17. One or more non-transitory tangible media encoded with logic for execution by a machine and when executed by the machine operable for:

receiving an EIGRP update message that includes telemetry information associated with an EIGRP router, the telemetry information including service-based attributes associated with the telemetry information; and

generating one or more service-optimized paths for reaching a destination network device based on the telemetry information, enabling any EIGRP router to reach the destination network device according to an identified service type based on the one or more service-optimized paths.

18. The one or more non-transitory tangible media of claim 17, wherein:

the telemetry information includes topology information having been detected by an originator of the telemetry information;

the generating including generating the one or more service-optimized paths for reaching the destination network device based on the topology information associated with the telemetry information.

19. The one or more non-transitory tangible media of claim 17, further operable for:

receiving a request, originated by a requesting network device, for a path for reaching the destination network device; and

sending the one or more service-optimized paths to a requesting EIGRP router, in response to the request.

20. The one or more non-transitory tangible media of claim 17, wherein:

the generating includes generating a plurality of identified segments for segment routing, each identified segment for executing a routing instruction according to a corresponding identified service type;

the generating further including creating each service-optimized path using a plurality of said segments associated with the identified service type of the corresponding service-optimized path.

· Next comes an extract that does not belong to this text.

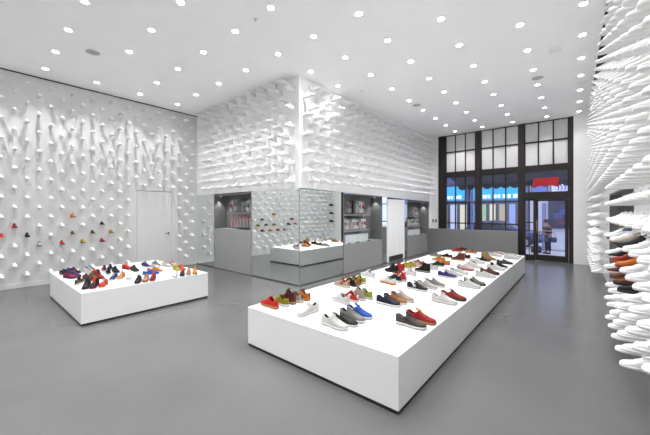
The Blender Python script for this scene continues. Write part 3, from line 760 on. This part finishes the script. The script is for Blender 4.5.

21. An apparatus comprising:

a processor circuit configured for generating an Enhanced Interior Gateway Routing Protocol (EIGRP) update message that includes telemetry information generated by the processor circuit based on detected attributes associated with the apparatus; and

a device interface circuit configured for outputting the EIGRP update message to an adjacent router device, for generation of a service-optimized path for reaching a destination network device.

22. The apparatus of claim 21, wherein:

the processor circuit is configured for detecting topology information associated with the apparatus;

the processor circuit configured for adding, within the telemetry information, the topology information.